Kicking Down an Open Door

Peter Chattaway's been chatting away for a week now (sorry, couldn't resist), adding loads and loads of stuff on his blog post "rebutting" my Noah review and then taking to Twitter to trumpet his findings. "Five minutes of Googling," he says, produced for him a targum, midrash, and pseudepigrapha about the serpent skin being the garment Adam and Eve took from the Garden. By reference, then, to texts like Pseudo-Jonathan3 Baruch1 Enoch, and so forth, Mr. Chattaway has taken it upon himself to track down the sources for Noah that director Darren Aronofsky and co-writer Ari Handel themselves didn't or wouldn't identify.

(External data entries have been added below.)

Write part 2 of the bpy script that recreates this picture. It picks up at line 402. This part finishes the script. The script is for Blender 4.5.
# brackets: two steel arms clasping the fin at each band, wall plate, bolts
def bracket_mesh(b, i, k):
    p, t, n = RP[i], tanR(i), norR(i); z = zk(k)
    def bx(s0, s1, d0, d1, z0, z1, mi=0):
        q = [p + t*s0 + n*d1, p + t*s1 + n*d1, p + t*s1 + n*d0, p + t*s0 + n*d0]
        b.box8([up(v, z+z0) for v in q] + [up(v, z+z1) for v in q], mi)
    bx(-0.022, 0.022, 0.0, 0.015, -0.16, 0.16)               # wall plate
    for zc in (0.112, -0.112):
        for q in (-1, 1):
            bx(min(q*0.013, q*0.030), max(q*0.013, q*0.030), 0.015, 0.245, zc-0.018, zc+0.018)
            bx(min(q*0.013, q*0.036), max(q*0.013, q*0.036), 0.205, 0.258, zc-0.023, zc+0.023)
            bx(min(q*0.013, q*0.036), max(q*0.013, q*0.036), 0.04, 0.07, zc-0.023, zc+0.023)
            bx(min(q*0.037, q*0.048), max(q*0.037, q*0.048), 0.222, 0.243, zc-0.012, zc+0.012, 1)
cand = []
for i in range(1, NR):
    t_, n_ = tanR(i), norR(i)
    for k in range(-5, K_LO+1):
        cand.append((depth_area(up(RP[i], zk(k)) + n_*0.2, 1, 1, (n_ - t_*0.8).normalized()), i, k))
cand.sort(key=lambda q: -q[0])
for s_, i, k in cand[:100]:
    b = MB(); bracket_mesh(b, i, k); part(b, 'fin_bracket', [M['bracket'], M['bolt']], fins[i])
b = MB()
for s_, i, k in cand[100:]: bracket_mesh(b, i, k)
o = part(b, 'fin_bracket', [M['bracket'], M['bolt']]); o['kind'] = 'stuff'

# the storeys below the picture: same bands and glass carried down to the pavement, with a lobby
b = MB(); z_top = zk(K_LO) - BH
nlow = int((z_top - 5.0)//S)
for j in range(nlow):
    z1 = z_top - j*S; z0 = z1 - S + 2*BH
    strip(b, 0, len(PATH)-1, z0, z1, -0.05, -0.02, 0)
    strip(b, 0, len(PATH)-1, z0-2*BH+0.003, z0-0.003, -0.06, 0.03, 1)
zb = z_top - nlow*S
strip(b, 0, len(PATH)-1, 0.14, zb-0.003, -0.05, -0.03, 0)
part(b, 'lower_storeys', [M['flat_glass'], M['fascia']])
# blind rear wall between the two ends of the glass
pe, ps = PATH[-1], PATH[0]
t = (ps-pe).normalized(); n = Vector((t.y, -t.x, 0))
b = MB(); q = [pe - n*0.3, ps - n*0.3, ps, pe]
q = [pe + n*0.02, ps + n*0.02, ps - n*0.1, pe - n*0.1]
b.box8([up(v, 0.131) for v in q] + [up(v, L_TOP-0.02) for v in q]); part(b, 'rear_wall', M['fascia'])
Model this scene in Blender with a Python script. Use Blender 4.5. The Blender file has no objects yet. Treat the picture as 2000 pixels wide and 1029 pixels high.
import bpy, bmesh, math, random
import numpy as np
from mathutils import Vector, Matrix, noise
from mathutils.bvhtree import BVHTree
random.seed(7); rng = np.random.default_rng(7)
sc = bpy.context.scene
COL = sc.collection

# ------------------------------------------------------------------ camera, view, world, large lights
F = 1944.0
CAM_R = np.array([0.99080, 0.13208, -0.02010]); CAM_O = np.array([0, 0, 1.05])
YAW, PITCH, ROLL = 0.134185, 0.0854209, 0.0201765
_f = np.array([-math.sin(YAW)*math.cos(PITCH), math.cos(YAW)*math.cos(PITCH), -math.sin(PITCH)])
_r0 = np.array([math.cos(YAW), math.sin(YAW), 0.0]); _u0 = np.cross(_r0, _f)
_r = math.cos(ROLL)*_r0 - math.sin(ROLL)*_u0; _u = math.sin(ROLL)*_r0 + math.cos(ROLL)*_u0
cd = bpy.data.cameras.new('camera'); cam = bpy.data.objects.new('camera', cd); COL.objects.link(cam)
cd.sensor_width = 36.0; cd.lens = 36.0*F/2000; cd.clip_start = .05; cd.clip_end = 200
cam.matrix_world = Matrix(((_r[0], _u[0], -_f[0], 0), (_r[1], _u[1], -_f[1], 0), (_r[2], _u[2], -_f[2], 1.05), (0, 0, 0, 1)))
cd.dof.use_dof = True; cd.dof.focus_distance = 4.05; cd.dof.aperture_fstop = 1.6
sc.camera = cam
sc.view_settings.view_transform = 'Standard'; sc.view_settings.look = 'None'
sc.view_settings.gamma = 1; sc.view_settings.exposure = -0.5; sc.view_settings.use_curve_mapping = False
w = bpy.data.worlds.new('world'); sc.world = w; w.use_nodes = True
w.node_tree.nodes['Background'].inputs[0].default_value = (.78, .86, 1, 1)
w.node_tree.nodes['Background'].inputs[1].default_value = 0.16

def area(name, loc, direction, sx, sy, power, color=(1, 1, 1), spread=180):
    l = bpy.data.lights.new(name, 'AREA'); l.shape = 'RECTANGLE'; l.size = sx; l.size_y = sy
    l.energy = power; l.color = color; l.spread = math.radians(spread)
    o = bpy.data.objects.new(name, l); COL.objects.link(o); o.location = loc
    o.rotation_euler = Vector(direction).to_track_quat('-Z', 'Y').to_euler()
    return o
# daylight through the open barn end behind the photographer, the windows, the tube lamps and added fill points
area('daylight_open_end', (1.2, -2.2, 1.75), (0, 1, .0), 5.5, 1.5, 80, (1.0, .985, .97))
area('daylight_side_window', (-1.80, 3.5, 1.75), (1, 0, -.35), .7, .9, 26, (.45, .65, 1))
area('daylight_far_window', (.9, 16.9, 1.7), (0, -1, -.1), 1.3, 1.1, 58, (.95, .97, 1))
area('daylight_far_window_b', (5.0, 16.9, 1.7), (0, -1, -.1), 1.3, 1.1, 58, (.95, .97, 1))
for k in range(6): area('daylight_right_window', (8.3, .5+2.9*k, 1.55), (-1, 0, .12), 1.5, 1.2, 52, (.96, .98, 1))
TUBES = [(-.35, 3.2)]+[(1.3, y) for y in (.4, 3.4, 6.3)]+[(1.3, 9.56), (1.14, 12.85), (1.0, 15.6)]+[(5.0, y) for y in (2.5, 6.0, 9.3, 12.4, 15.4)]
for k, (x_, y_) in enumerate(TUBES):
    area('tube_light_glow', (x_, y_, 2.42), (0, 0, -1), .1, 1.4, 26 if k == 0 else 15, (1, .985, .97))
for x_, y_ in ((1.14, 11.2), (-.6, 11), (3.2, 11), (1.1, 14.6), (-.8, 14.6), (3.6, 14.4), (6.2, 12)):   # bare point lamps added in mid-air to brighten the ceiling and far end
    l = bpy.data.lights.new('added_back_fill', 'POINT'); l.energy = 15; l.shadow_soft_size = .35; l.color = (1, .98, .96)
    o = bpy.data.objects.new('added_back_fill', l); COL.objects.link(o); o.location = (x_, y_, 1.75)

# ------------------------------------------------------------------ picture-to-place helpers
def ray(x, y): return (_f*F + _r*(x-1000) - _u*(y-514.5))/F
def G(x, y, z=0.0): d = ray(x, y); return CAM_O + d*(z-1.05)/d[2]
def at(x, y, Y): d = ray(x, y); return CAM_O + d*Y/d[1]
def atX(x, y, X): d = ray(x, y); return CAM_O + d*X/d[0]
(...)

I must concede. After a week of Googling Mr. Chattaway has, in fact, definitively shown that Aronofsky and Handel relied heavily on extra-biblical sources for their movie. 

Before you congratulate me for magnanimity, keep in mind there's absolutely nothing at stake in this concession. Because that was my argument in the first place. The Dutch call this the embarrassment of "kicking down an open door."

I'll even quote from one of the sources Chattaway no doubt turned up:

The whole process [of speculation on Adam's loss of glory] was often expressed in metaphoric language of putting off and on the luminous garments. Adam’s fall and his loss of the garments of light, the gnostic and neoplatonic descriptions of the soul’s descent – all these are variations of the theme, of which there are predecessors in ancient Mesopotamian religious texts. The metaphoric imagery and expressions of clothing derive from the antecedent Mesopotamian mythological imagery of losing and regaining the clothes or powers during the descent and ascent of a deity to and from the netherworld.

Gnostic and neoplatonic descriptions, eh? Predecessors in Mesopotamian mythology, huh? If you read on you'll even hear about ancient Zoroastrian antecedents. And on pages 9 and 10 you'll read about how this finds expression in the Book of Zohar in Kabbalah.

Forgive me for being a bit surprised that Mr. Chattaway thinks we're having an argument.

Frankly, I cannot tell what he thinks he's arguing. That if he can find somebody, somewhere in the Jewish or Christian traditions engaged in this kind of speculation then the movie is somehow vindicated? That Christians really ought to be all about opening up the canon of Scripture and letting these books in? That the presence of some sect somewhere embracing these books means that the entire Christian church should? That there's nothing subversive about these forms of speculative theology? That the themes are used but Aronofsky intended them to be interpreted in ways consistent with Christian orthodoxy? That it's possible for a Christian to re-interpret them in good ways? That these books aren't speculative or part of a mystical tradition? That Kabbalah is just grand? That Aronofsky must be given the benefit of the doubt? I can't quite figure it all out. And he's free to figure it out, and I wish him well, but I don't have any real interest in these kinds of questions.

Here's what I'm about: I'm an evangelical theologian who wrote a review directed at evangelical Christian leaders. I don't believe most evangelicals are (or should be) comfortable with the mystical, speculative traditions relied on by the makers of Noah. I asked why they didn't notice these themes, and strongly lamented the fact that they didn't.

I'm not bummed by a single thing Mr. Chattaway has dug up in his Quixotic quest to somehow vindicate the movie. He's kicking down an open door.